- **BRIEF**: Please return the full listing below without altering anything.

- **DATA BLOCK**:

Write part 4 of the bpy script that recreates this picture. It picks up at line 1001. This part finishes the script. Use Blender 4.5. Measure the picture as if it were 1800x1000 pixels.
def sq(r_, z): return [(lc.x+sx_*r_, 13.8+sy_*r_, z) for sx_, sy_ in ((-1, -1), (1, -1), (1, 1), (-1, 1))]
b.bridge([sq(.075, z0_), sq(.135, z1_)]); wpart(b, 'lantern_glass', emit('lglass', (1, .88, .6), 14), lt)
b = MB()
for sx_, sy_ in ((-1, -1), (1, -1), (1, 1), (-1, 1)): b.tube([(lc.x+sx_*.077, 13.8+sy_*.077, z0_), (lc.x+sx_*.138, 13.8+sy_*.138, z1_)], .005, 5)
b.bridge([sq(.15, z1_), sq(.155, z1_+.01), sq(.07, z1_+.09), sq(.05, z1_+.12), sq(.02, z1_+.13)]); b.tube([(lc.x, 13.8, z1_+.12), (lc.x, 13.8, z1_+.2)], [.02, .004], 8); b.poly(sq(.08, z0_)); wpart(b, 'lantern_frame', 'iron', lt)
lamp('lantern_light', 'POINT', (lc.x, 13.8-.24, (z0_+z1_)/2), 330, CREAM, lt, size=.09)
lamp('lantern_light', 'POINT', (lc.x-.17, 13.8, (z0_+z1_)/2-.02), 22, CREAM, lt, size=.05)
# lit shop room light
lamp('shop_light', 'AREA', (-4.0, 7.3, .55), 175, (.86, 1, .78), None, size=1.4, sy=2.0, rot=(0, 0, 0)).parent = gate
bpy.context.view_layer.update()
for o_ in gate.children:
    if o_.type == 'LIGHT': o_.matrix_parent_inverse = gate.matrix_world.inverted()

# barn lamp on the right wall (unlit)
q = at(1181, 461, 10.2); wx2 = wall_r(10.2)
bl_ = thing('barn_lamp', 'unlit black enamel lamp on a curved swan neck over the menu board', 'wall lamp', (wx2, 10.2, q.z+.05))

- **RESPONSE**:
Write part 4 of the bpy script that recreates this picture. It picks up at line 1001. This part finishes the script. Use Blender 4.5. Measure the picture as if it were 1800x1000 pixels.
def sq(r_, z): return [(lc.x+sx_*r_, 13.8+sy_*r_, z) for sx_, sy_ in ((-1, -1), (1, -1), (1, 1), (-1, 1))]
b.bridge([sq(.075, z0_), sq(.135, z1_)]); wpart(b, 'lantern_glass', emit('lglass', (1, .88, .6), 14), lt)
b = MB()
for sx_, sy_ in ((-1, -1), (1, -1), (1, 1), (-1, 1)): b.tube([(lc.x+sx_*.077, 13.8+sy_*.077, z0_), (lc.x+sx_*.138, 13.8+sy_*.138, z1_)], .005, 5)
b.bridge([sq(.15, z1_), sq(.155, z1_+.01), sq(.07, z1_+.09), sq(.05, z1_+.12), sq(.02, z1_+.13)]); b.tube([(lc.x, 13.8, z1_+.12), (lc.x, 13.8, z1_+.2)], [.02, .004], 8); b.poly(sq(.08, z0_)); wpart(b, 'lantern_frame', 'iron', lt)
lamp('lantern_light', 'POINT', (lc.x, 13.8-.24, (z0_+z1_)/2), 330, CREAM, lt, size=.09)
lamp('lantern_light', 'POINT', (lc.x-.17, 13.8, (z0_+z1_)/2-.02), 22, CREAM, lt, size=.05)
# lit shop room light
lamp('shop_light', 'AREA', (-4.0, 7.3, .55), 175, (.86, 1, .78), None, size=1.4, sy=2.0, rot=(0, 0, 0)).parent = gate
bpy.context.view_layer.update()
for o_ in gate.children:
    if o_.type == 'LIGHT': o_.matrix_parent_inverse = gate.matrix_world.inverted()

# barn lamp on the right wall (unlit)
q = at(1181, 461, 10.2); wx2 = wall_r(10.2)
bl_ = thing('barn_lamp', 'unlit black enamel lamp on a curved swan neck over the menu board', 'wall lamp', (wx2, 10.2, q.z+.05))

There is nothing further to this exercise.